| The GTA series annoys parents, but it also teaches us valuable lessons! |
​By Aaron Matteson
There are few video games franchises that have seemingly delighted in outraging the parents and politicians of this world as much as the Grand Theft Auto series. Beginning with its very name (always a good move to just go ahead and name your product after a felony) and escalating after the smash-hit release of Grand Theft Auto III, the cop-murdering and hooker-stalking grew more graphic with every new title. But despite numerous attempts to sue the makers of the games for unleashing this corrupting content on the minds of the young, our judicial system, in a move that surely would've appalled all of the Founding Fathers except for Ben Franklin (whose life we imagine was something like a 1770's Rockstar game), have defended all this immorality under the Freedom of Speech.
Learning from this game is the nightmare that so many parents awake from in the middle of the night, their sheets drenched in sweat and their heads filled with images of their children firing submachine guns from motorcycles. But even from this gory and sadistic source, we, the gaming community, can find something valuable.
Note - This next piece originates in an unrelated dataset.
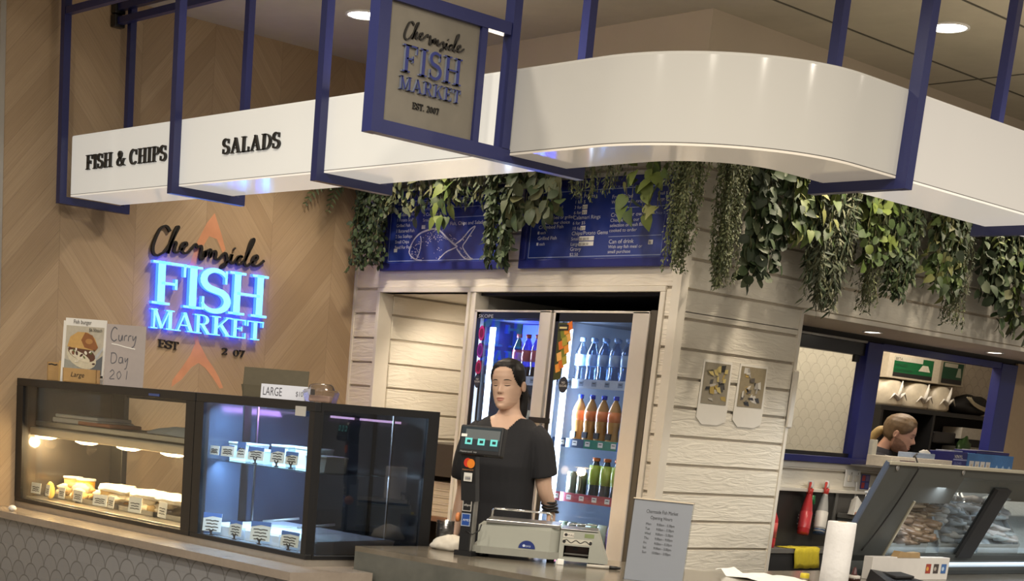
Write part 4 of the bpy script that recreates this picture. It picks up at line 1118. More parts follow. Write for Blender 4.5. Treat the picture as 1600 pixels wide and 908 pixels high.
mb = MB(); mb.box(-.145, .145, -.003, .0, .0, .072, mat('bluish_card', (0.62, 0.64, 0.72), 0.5), T=Matrix.Rotation(-.1, 4, 'X')); mb.box(-.145, .145, 0, .10, 0, .003, MATS['bluish_card']); mb.build('card', t)
fm = Flat(lambda a, b, h: Matrix.Rotation(-.1, 4, 'X') @ Vector((a, -.0033 - h, b)))
fm.text('LARGE', -.135, .015, .062, mat('grey_print', (0.07, 0.07, 0.09), 0.5), sx=.62); fm.build('lettering', t)
fm = Flat(fm.fr); fm.text('$10', .06, .02, .036, MATS['grey_print'], sx=.8)
fm.build('lettering', t)
M_CLEAR = glass('clear_plastic', (0.86, 0.85, 0.86), 1.8, 0.12)
t = thing('clear_container', 'clear plastic clamshell container with domed lid on the corner of the cold cabinet', 'container', (2.385, -2.10, TZ), R(38)); t.scale = (.80, .80, .80)
mb = MB(); mb.prism([(-.075, 0), (.075, 0), (.09, .055), (-.09, .055)], -.06, .06, M_CLEAR, lambda a, b, h: (a, h, b)); mb.build('tub', t)
mb = MB(); mb.lathe([(.098, .056), (.096, .064), (.075, .068), (.066, .088), (.05, .098), (.003, .100)], m=M_CLEAR, n=22); mb.build('domed_lid', t)
mb = MB(); mb.box(-.06, .06, -.04, .04, .002, .036, mat('pale_salmon_filling', (0.48, 0.32, 0.24), 0.6, nz=.2), 0.008); mb.build('contents', t)
mb = MB(); blob(mb, (0, 0, 0.016), 0.02, M_WHITE, (1.3, 1, .8), 10, .1, 5); o = mb.build('bottle_top', loc=(0.31, -2.49, LT)); tag(o, 'small round white bottle top lying on the stone ledge beside the timber wall', 'cap')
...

Like the following lessons:
1.) Trouble comes and goes.
In the GTA franchise, the player often manages to maneuver their avatar into tough situations. From simple hit-and-run, which might warrant a somewhat interested police tail, to mass murder and an ensuing full-scale army deployment complete with choppers and tanks, you get into some pretty intense spots.
But as with many troubles, personal and legal: once the chase has ended, whether you've landed yourself in cuffs at the precinct or you've driven your stolen ride into Liberty City's equivalent of the East River, things blow over eventually. You end up back on the streets, perhaps with a court-ordered fine to appease the victims of your crimes. All your precious weapons will be taken away. But in the end, no matter how serious the demise, with the right attitude like a gun-toting phoenix you will rise again.
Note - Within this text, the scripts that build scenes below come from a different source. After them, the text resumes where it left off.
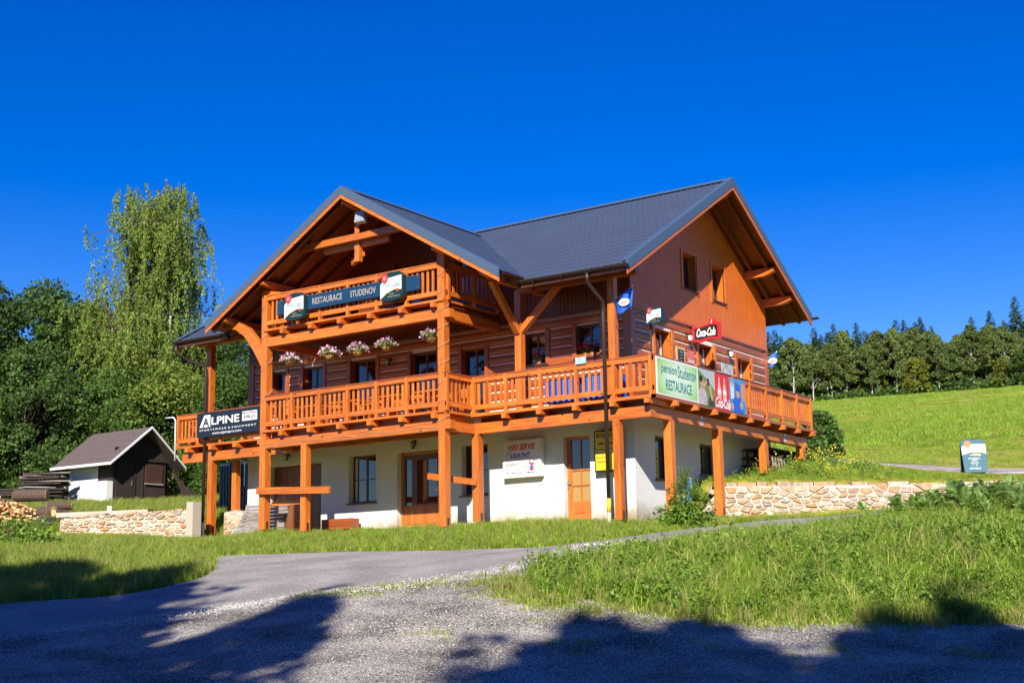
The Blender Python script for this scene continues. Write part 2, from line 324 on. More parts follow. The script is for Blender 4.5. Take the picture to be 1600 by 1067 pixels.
def npmesh(name, V, F, mat, smooth=False):
    """V Nx3, F Mxk arrays"""
    me = bpy.data.meshes.new(name); k = F.shape[1]
    me.vertices.add(len(V)); me.vertices.foreach_set('co', V.astype(np.float32).ravel())
    me.loops.add(F.size); me.loops.foreach_set('vertex_index', F.astype(np.int32).ravel())
    me.polygons.add(len(F)); me.polygons.foreach_set('loop_start', (np.arange(len(F))*k).astype(np.int32))
    try: me.polygons.foreach_set('loop_total', np.full(len(F), k, np.int32))
    except Exception: pass
    if smooth: me.polygons.foreach_set('use_smooth', np.ones(len(F), bool))
    me.materials.append(mat); me.update(calc_edges=True); me.validate(); return me
def thing(name, label, cat, loc=(0, 0, 0), group=None, rz=0):
    o = bpy.data.objects.new(name, None); COL.objects.link(o); o.location = loc; o.rotation_euler = (0, 0, rz); o.empty_display_size = .2
    o['label'] = label; o['category'] = cat
    if group: o['group'] = group
    return o
def tag(o, label, cat, group=None, kind=None):
    o['label'] = label; o['category'] = cat
    if group: o['group'] = group
    if kind: o['kind'] = kind
    return o
def inst(me, name, parent=None, loc=(0, 0, 0), rz=0, sc=(1, 1, 1)):
    o = bpy.data.objects.new(name, me); COL.objects.link(o); o.location = loc; o.rotation_euler = (0, 0, rz); o.scale = sc
    if parent is not None: o.parent = parent
    return o
def text_mesh(txt, w, h, mat, shear=0, depth=.004, bold=0, align='C'):
    cu = bpy.data.curves.new('t', 'FONT'); cu.body = txt; cu.size = 1; cu.shear = shear; cu.offset = bold; cu.extrude = 0; cu.resolution_u = 3
    to = bpy.data.objects.new('t', cu); COL.objects.link(to)
    dg = bpy.context.evaluated_depsgraph_get(); dg.update(); me = bpy.data.meshes.new_from_object(to.evaluated_get(dg))
    bpy.data.objects.remove(to)
    n = len(me.vertices); a = np.empty(n*3, np.float32); me.vertices.foreach_get('co', a); a = a.reshape(-1, 3)
    mn = a.min(0); mx = a.max(0); a[:, 0] = (a[:, 0]-(mn[0]+mx[0])/2)/(mx[0]-mn[0])*w; a[:, 1] = (a[:, 1]-(mn[1]+mx[1])/2)/(mx[1]-mn[1])*h; a[:, 2] = 0
    me.vertices.foreach_set('co', a.ravel()); me.materials.clear(); me.materials.append(mat); me.update(); return me
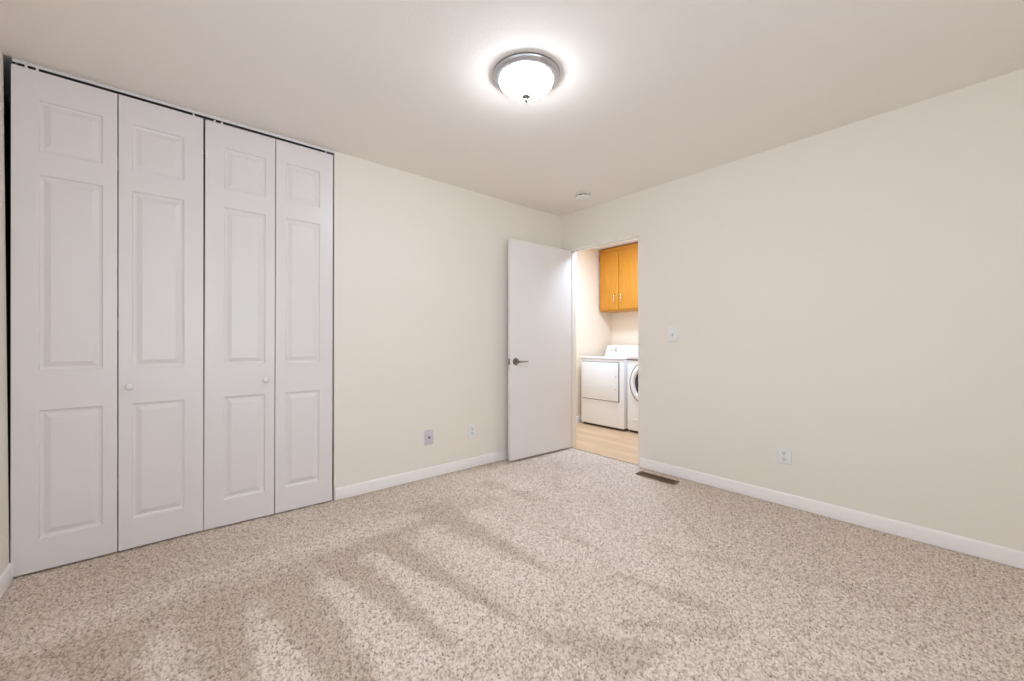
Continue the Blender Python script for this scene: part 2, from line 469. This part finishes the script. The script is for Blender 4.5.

2.) You can get bored of anything.
GTA has been widely praised for popularizing the sandbox style of play that many games have since attempted to emulate. There are many upsides to this: the thrill of not being forced to complete objectives on the game's timetable, the joy of exploring a vast map on your own terms, the general feeling of autonomy.
But for all the fun that carjacking and civilian-bludgeoning the first twenty hours, the free-roam play becomes - dare we say it? - kind of boring.
If you had travelled back in time to when we were twelve and told us all the details of GTA, all the stupid and glorious miscreant possibilities there are scattered throughout these games, we'd have gladly sworn that we would never play any other game. But just like anything else, too much of a good thing gets monotonous. For the same reason that millionaires aren't always happy and even wildly attractive people fall out of love with each other, there comes a day when you tire of virtual prostitute murder.
3.) Everybody secretly wants to be a jerk.
There's a reason there is no Dean's List video game equivalent of GTA (perhaps it would be called GPA) where you journey through the different echelons of higher learning, racking up your professors' commendations and slaving away dutifully at an internship, your hard work and integrity eventually paying off with a salaried position.
Everybody, secretly, wants to be that asshole on the evening news.
4.) Brains are hard to rot.
But there's another side to this last lesson that is equally as important, especially for the would-be moral crusaders who have GTA-style video games in their sights. Yes, the character you control is often allowed, even encouraged, to do terrible things in the Grand Theft Auto series. And yes, we'll even admit that there have been isolated instances of people influenced by Grand Theft Auto acting out destructive or violent urges.
But anything can inspire some disturbed people to commit violence (Domino Pizza's 1989 "Noid" hostage situation comes to mind). That said, there has been no wave of crime, no spike in Molotov cocktailings in urban areas, no sign that playing this particular game has corrupted a giant swath of American youth. We made it, Mrs. Gore and Mr. Lieberman! We played Grand Theft Auto and we're not sociopaths! We successfully distinguished between reality and pretend. What's our prize?
We hope it's a rocket launcher.
5.) The 80's were both badass and incredibly stupid.
Thanks, Vice City. Sometimes we forget about the paradox of that magical, idiotic decade.